Making the processes of design explicit within an information technology environment

Year: 2001

Author: Stein, Sarah, Docherty, Michael, Hannam, Rachel

Type of paper: Abstract refereed

In this paper, technology is described as involving processes whereby resources are utilised to satisfy human needs or to take advantage of opportunities, to develop practical solutions to problems. This study, set within one type of technology context, information technology, investigated how, through a one semester undergraduate course, elements of technological processes were made explicit to students.
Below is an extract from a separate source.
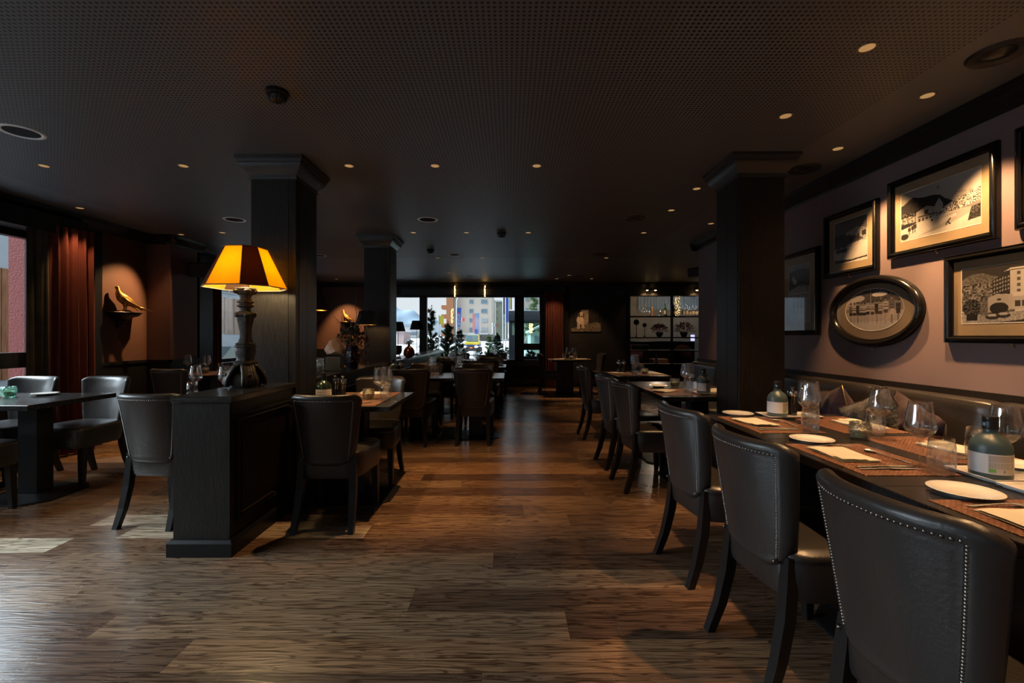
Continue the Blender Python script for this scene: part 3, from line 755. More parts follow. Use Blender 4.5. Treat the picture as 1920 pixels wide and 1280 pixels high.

While it was acknowledged in the development and implementation of this course that students needed to learn technical skills, technological skills and knowledge, including design, were seen as vital also, to enable students to think about information technology from a perspective that was not confined and limited to "technology as hardware and software". This paper describes how the course, set within a three year program of study, was aimed at helping students to develop their thinking and their knowledge about design processes in an explicit way. An interpretive research approach was used and data sources included a Repertory Grid "survey"; student interviews; video recordings of classroom interactions, audio recordings of lectures, observations of classroom interactions made by researchers; and artefacts which included students’ journals and portfolios. The development of students’ knowledge about design practices is discussed and reflections upon student knowledge development in conjunction with their learning experiences are made. Implications for ensuring explicitness of design practice within information technology contexts are presented, and the need to identify what constitutes design knowledge is argued.